Mine was the time I co-drove my friend Scott's Focus RS. The FLR SCCA was holding a team event, where you had to pick a team of 3 drivers, each in a different class, and you accumulated points depending on your standing. It was in late October in New York, so the conditions were cold, and I decided it would be best not to try and run my supercharged Miata on nearly-corded BFG Rivals in 40 degree weather. So my friend Scott was running his Focus RS in Pro, and was looking for another teammate and I asked if I could run his Focus RS in D/Street, and then we would try and find a third on the day of.
That morning, we found our third, our friend Joe in his G/Street Focus ST, and dubbed ourselves "Team Sole Focus". My friend Scott gave me a rundown of all the bells and whistles of his RS and upon mentioning the RS-unique bumper that was hand-laid in Germany with a multi-week lead time and 4-stage blue paint, said we should probably be careful not to punt any cones in the cold weather and break said front bumper. I especially made a note, because while I don't think Scott would expect me to buy him a new bumper, I'd feel guilty as hell.
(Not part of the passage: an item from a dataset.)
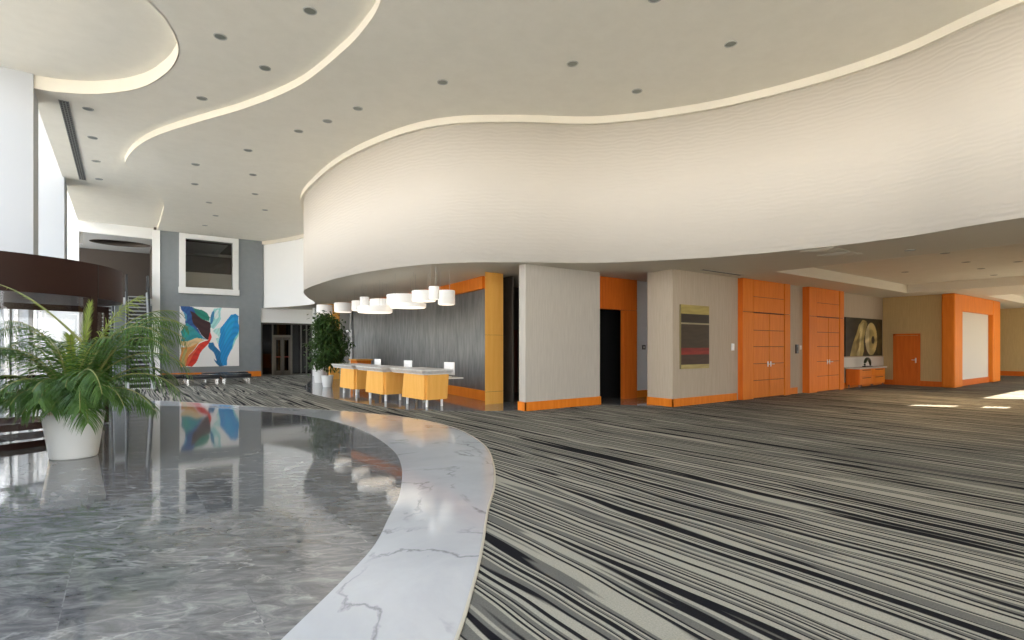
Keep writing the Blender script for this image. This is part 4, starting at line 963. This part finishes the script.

I was in the first run group, and Scott was doing course work. I decided to play it safe with my first run and just acquaint myself with the car, since I'm used to driving a very analog RWD car. I kept it clean for the half the course, and then decided to get on the throttle and see what the car had through one very fast segment. The car got a little ahead of my hand speeds though, and the OEM tires were also not very happy on the Seneca Army Depot surface, and so the very last cone in the slalom I center-punched with the front bumper and launched into low orbit. And it was right in front of the work station that Scott was working at. Oops. I came back into grid and discovered that fortunately I didn't damage the front bumper, but I still felt pretty sheepish when Scott later joked "That was a hell of a power move. You miss every cone on course and then blast one right in front of me."
Already feeling dumb, I got to my last morning run without hitting any more cones, although my times were pretty dismal because I just could not get a handle on the car. The course had a weird start interval and you pretty much had to go exactly when the green flag was thrown, or else you had to wait for the course to completely clear of the cars ahead of you. I was anxious about this and was pretty jittery on the starting line, not wanting to snarl everything up. The flagman threw a green flag and somehow I stalled the car, but I'd had enough juice that the car lurched forward and rolled into the starting beams. I panicked and tried to get it restarted as fast as possible, and then by power-cycling it, I reset the driving mode from Track Mode to Normal Mode, although I didn't know it. I got going, didn't snarl up traffic, but then part way through the course the traction control started kicking in and pulling power, at which point I realized it had reset itself to Normal Mode.
Our team results ended up being all around disastrous, although I was somehow the only one to grab points, and we renamed our team from "Team Sole Focus" to "Team UnFocused"
So, TLDR, plastered a cone in front of the car's owner after being told to be careful not to hit a cone early in the morning, then stalled said car on the start line, then coasted into the timing lights while I tried to restart it, then further blew the run because I forgot to put it in the correct driving mode.